Lunch on the Terrace

 I always drink wine with food and have often heard that rose’ is a mealtime wine compromise. The thinking is that if someone is having fish and someone is having meat, then the perfect compromise would be rose’.  But as in most compromises, it often turns out that no one is happy with the result!   You should drink rose because you want to drink rose’.  At lunch one day it was a perfect combination with the liver but not with the herring.  As with most things in life, there are no guarantees. 

 The rose’ wines I like the best are those that are salmon-pink in color, are dry, have subtle fruit and no tannin.  They go best with a variety of different foods.

 Here are some of the wines that we have been drinking, mostly rose’, and a few whites and reds:

 Sablet White 2010 Cotes du Rhone Villages Domaine de Verquiere.  The wine is made from 50% Grenache Blanc, 20% Clairette, 15% Bourboulenc and 15% Roussanne. The soil is clay and chalk with rounded red pebbles. The grapes are hand harvested and direct pressing takes place under controlled temperatures. It is a balanced wine with aromas and flavors of green apple and lemon. There is good acidity and a slight hint of almond in the finish.

 La Deveze Viognier 2010-Vin de Pays de la Principaute d’Orange. 100% Viognier –Domaine de Dionysos. The average age of the vineyards in 15 years and the terroir has a sandy surface with a clay sub-soil which helps to prevent drought stress. The wine had aromas and flavors of grapefruit, apricot and a very slight hint of banana, the wine went very well with the langoustine that we had for lunch at the house.

 Rose’ 2010 Luberon Appellation d’Origine Protegee made from 50% Grenache Noir, and 50% Cinsault, Domaine La CavalePaule Dubrule Family. It has the color of a blush wine tending toward a pale pink. It is dry with nice fruit, a touch of apricot and a hint of grapefruit.

 Gigondas Rose’ 2010 Domaine Longue Toque-Grabile Meffre, made mostly from Grenache and Syrah. This wine is produced in very small quantities. It had a light salmon color with flavors and aromas of red fruit with a hint of raspberry and spice.

 Gigondas Rose’  2010  Clos Du Joncus. The wine is made mostly from Grenache with some Cinsault and Syrah.  It has a salmon-pink color, dry with subtle fruit aromas and flavors with a hint of strawberry.

I have really takes a liking to the rose’ wines from Gigondas.

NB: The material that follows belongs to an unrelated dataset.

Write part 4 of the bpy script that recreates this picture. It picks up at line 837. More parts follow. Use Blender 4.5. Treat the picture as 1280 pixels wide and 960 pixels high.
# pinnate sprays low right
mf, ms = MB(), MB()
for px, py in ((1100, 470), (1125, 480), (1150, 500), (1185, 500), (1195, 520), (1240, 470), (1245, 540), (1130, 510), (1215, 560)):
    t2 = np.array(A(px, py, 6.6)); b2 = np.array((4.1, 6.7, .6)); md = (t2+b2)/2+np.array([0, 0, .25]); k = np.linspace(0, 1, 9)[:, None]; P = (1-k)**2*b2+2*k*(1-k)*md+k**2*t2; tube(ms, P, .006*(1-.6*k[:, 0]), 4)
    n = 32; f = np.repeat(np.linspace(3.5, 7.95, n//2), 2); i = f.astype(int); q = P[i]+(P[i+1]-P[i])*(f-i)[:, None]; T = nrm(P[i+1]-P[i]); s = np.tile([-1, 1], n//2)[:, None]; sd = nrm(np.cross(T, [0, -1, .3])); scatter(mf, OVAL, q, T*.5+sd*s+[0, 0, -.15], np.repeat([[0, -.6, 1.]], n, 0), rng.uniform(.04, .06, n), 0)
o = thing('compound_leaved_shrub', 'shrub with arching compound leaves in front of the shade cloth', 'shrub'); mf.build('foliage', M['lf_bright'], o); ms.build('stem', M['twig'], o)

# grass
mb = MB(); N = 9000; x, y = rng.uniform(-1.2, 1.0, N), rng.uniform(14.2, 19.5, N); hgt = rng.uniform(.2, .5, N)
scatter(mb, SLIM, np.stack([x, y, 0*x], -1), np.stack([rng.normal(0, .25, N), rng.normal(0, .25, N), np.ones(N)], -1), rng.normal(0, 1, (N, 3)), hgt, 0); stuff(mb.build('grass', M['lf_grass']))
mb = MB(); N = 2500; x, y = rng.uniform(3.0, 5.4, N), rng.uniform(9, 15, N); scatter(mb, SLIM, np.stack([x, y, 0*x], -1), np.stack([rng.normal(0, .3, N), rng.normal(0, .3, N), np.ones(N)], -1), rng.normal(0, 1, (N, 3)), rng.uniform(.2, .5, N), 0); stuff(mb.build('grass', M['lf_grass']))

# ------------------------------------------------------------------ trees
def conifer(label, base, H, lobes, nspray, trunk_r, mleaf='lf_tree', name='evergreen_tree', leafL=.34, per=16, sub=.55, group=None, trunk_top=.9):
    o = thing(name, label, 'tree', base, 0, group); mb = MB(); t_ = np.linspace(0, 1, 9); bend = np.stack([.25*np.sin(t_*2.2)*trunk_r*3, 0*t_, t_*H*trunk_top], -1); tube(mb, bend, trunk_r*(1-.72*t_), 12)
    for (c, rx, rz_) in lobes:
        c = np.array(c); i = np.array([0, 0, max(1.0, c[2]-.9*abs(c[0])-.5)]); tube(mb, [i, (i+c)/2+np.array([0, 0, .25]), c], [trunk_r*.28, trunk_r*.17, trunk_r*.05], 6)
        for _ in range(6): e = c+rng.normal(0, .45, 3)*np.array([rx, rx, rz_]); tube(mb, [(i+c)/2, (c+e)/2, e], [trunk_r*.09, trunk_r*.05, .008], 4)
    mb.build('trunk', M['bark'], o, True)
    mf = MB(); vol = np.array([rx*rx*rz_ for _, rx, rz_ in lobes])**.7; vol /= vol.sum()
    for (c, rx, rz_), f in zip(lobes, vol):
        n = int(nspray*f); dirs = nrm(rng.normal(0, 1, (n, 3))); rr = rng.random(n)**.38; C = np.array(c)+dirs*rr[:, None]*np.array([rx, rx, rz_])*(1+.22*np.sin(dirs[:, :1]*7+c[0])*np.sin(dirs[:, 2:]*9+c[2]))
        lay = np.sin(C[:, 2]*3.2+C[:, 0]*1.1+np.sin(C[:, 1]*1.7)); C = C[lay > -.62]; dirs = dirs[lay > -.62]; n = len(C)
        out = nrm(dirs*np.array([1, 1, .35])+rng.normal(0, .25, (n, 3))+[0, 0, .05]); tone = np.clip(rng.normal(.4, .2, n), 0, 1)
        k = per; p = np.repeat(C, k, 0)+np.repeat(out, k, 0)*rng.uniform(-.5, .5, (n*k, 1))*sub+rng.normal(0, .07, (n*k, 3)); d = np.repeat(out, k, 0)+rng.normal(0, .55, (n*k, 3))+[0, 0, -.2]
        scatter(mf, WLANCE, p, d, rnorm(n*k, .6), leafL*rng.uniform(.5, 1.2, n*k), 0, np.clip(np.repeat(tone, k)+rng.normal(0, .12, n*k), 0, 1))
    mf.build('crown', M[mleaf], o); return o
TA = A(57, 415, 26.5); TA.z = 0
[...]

 Rose’ Grand Cassigues Cotes du Rhone 2010 Grenache, Syrah, Cinsault and Carignan  Domaine  de la President. The average age of the wine is 20 years and the soil is clay and limestone. The residual sugar is at 2 to 3 grams per liter. There is thinning of the vines and a manual harvest early in the morning. Each variety is vinified separately at low temperatures. The Syrah, Cinsault and Carignan were “bled” and the Grenache has 50% skin contact and 50% directly pressed to extract the maximum and to keep the dark blush almost pink color. There are aromas and flavors of strawberry, raspberry, red currants and yellow melon. The wine worked throughout the meal and it even went well with the red peppers and lamb.

 Rose’ Ventoux 2010 Cave Beaumont Du Ventoux. The wine is made from Grenache, Syrah and Cinsault grown at 400 meters on the northern slopes of Mount Ventoux. Because of this northern exposure the wine has good natural acidity and a lower acidity 12.5 % then most roses. It was a little darker in color, very aromatic with fresh fruit aromas and flavors and hits of strawberry. We had the wine at restaurant Le Pont De l’Orme where we dined outside with Mount Ventoux in the background. The price for the wine in the restaurant was 9 Euros-a real bargain.

 Cerise et Reglisse Red 2007 Cotes Du Ventoux Clos Des Patris– made mostly from Syrah, Grenache and Carignan with a little Cinsault, Mourvedre and Counoise. These grapes come from their oldest vineyards.  Each grape variety plays its part in the makeup of the wine: Grenache for roundness and suppleness, Syrah for color and aroma, Cinsault for aroma and balance and Mourvedre for body and complexity. Natural fermentation takes place in little stainless steel tanks. Each grape variety is fermented separately and maceration is between 2 to 3 weeks. The pigeate, the pressing down of the cap, is done by hand. There is a soft pressing in a press that is operated by hand and the wine is filtered through the skins. This is an organic winery. This is a dry wine with aromas and flavors of blackberry, licorice and spice with a pleasing finish and aftertaste.  It went very well with the sheeps’ milk cheese that we had for dinner.

 Sablet Red 2007 Cotes du Rhone Villages Domaine de Verquiere, made from 70% Grenache, 20% Syrah, 5% Mourvedre and 5% Cinsault. The soil is chalk and pebbles. The grapes are handpicked and fermented at controlled temperatures. Traditional fermentation takes place on the skins between 10 to 12 days. The wine is aged in large oak casks between 6 to eight months. The wine has aromas and flavors of ripe red fruit with more than a hint of raspberry and a little touch of spice. It went very well with the roast chicken we had with dinner at the house.